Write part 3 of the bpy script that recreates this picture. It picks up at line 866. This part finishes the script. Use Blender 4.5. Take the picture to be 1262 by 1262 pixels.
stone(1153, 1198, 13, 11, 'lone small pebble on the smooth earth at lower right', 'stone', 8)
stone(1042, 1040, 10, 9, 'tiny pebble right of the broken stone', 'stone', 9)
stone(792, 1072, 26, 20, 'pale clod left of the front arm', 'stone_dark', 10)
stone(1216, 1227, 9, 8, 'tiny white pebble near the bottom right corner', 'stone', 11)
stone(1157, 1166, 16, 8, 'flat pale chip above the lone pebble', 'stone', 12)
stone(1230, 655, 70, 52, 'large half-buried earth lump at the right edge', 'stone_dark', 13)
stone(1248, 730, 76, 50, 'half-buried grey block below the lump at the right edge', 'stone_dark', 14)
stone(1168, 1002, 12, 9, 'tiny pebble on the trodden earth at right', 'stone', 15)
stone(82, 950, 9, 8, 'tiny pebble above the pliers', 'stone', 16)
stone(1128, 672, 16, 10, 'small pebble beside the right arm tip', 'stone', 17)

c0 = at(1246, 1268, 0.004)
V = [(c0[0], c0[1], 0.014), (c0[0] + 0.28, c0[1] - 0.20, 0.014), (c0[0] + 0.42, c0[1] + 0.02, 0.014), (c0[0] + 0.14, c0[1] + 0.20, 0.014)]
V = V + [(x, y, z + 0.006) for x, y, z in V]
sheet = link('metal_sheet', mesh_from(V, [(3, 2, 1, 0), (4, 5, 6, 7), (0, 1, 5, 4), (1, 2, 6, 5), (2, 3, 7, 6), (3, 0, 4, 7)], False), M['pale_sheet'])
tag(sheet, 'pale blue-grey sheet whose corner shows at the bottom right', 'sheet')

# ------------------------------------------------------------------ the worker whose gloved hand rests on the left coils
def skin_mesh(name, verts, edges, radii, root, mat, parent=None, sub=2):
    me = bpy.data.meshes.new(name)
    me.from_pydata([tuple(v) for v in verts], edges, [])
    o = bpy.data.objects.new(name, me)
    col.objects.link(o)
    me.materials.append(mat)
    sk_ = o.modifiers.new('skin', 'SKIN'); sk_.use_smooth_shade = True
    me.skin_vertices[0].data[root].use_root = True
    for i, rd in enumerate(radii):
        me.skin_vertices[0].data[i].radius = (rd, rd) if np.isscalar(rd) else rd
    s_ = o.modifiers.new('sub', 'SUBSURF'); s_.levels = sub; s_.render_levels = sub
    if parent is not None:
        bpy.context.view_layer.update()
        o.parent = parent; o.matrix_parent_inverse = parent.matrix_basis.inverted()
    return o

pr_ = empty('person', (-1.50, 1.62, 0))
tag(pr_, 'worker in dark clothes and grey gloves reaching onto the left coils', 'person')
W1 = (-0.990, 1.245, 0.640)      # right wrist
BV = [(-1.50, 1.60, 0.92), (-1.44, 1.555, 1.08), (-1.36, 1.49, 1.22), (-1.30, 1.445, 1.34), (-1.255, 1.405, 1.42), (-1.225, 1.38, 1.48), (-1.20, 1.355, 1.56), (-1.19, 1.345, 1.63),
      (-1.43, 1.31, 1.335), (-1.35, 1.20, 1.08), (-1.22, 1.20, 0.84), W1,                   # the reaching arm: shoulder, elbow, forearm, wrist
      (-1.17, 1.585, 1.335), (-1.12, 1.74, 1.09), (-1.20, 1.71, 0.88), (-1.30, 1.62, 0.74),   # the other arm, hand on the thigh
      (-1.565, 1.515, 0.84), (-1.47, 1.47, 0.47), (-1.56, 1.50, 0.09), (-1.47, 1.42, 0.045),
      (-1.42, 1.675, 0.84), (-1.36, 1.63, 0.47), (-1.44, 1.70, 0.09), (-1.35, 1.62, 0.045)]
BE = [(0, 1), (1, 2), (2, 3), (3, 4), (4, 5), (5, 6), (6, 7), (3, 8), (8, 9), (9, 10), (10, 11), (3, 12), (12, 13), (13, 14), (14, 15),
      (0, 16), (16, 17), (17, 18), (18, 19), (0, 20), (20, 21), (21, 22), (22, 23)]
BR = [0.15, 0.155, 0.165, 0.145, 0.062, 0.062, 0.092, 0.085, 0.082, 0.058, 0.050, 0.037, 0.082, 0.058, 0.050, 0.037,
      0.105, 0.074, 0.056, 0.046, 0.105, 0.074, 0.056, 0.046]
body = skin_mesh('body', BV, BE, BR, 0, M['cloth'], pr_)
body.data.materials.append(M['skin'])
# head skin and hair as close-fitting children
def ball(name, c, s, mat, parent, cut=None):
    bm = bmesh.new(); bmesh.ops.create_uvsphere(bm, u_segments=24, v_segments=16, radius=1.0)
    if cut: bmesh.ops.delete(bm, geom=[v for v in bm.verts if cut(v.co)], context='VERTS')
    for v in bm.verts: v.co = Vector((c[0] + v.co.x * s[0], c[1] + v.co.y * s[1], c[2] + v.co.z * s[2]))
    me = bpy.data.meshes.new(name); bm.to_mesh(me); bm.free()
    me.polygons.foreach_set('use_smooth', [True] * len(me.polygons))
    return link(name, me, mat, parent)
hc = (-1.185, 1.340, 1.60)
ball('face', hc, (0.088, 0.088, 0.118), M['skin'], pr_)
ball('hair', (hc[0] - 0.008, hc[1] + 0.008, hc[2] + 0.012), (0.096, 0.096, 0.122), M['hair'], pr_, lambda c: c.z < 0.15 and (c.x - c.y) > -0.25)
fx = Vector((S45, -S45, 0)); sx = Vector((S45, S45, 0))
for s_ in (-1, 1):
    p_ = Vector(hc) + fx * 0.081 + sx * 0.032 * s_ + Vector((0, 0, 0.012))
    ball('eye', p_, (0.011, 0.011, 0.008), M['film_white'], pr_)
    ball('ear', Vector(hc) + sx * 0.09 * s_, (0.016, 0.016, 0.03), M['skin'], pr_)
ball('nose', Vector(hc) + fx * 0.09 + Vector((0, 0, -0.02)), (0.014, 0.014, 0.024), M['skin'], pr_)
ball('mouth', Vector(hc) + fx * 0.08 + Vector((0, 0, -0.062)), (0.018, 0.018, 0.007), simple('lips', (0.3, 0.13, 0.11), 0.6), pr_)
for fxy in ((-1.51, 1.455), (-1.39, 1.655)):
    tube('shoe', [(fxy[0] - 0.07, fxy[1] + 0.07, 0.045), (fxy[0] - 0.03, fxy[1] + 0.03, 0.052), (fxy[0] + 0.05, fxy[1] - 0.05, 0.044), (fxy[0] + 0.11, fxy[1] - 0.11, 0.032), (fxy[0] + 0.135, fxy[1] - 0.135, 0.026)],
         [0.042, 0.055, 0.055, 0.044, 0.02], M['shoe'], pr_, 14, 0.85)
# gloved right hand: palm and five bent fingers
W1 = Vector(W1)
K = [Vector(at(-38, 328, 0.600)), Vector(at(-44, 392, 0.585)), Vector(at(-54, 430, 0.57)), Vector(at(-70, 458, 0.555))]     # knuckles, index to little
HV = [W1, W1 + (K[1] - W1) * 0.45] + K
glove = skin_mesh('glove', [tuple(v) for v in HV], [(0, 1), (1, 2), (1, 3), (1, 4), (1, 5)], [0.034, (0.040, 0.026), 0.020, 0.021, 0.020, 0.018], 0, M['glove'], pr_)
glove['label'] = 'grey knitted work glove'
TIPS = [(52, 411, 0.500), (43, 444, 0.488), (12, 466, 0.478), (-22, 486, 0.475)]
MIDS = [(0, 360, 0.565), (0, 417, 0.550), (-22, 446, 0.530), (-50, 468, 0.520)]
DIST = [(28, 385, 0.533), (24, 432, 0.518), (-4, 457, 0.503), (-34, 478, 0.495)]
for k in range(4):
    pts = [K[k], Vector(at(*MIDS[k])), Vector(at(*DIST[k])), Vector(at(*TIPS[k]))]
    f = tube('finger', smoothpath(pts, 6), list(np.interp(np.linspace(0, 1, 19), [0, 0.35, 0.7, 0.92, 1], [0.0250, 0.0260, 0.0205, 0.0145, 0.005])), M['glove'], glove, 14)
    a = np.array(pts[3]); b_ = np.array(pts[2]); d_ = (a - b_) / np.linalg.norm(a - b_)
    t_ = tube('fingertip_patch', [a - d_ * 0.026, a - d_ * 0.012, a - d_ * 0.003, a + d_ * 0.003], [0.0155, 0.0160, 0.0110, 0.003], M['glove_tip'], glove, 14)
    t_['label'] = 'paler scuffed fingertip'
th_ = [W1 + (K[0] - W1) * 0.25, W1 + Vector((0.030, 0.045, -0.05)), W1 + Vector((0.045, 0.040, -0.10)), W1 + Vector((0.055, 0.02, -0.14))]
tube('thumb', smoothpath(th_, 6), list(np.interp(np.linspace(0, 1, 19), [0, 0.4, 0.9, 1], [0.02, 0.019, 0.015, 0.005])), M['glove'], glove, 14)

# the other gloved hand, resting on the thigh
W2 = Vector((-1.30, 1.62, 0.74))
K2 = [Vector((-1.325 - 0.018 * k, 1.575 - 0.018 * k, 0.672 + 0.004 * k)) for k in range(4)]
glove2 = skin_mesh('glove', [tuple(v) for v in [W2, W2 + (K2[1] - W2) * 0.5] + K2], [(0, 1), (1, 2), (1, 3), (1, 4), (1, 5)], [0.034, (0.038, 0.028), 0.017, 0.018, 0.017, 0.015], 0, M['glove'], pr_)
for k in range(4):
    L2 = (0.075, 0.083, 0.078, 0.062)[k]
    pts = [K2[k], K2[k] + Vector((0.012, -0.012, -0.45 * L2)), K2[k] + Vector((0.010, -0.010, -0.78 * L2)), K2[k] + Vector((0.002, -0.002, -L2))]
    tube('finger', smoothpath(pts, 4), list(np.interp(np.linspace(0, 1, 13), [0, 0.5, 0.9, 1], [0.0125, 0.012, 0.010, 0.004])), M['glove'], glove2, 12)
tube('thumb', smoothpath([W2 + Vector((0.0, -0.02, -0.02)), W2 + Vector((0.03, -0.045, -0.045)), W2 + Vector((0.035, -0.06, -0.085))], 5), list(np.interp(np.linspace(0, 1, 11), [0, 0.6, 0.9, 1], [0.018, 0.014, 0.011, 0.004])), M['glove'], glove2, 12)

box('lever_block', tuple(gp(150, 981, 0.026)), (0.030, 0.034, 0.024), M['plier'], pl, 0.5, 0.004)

============

* **Your instructions**: From the opening line of the data above through the line that contains "stone(1128, 672, 16, 10, 'small", please print each line as it stands and only those lines.

* **Result below**:
Write part 3 of the bpy script that recreates this picture. It picks up at line 866. This part finishes the script. Use Blender 4.5. Take the picture to be 1262 by 1262 pixels.
stone(1153, 1198, 13, 11, 'lone small pebble on the smooth earth at lower right', 'stone', 8)
stone(1042, 1040, 10, 9, 'tiny pebble right of the broken stone', 'stone', 9)
stone(792, 1072, 26, 20, 'pale clod left of the front arm', 'stone_dark', 10)
stone(1216, 1227, 9, 8, 'tiny white pebble near the bottom right corner', 'stone', 11)
stone(1157, 1166, 16, 8, 'flat pale chip above the lone pebble', 'stone', 12)
stone(1230, 655, 70, 52, 'large half-buried earth lump at the right edge', 'stone_dark', 13)
stone(1248, 730, 76, 50, 'half-buried grey block below the lump at the right edge', 'stone_dark', 14)
stone(1168, 1002, 12, 9, 'tiny pebble on the trodden earth at right', 'stone', 15)
stone(82, 950, 9, 8, 'tiny pebble above the pliers', 'stone', 16)
stone(1128, 672, 16, 10, 'small pebble beside the right arm tip', 'stone', 17)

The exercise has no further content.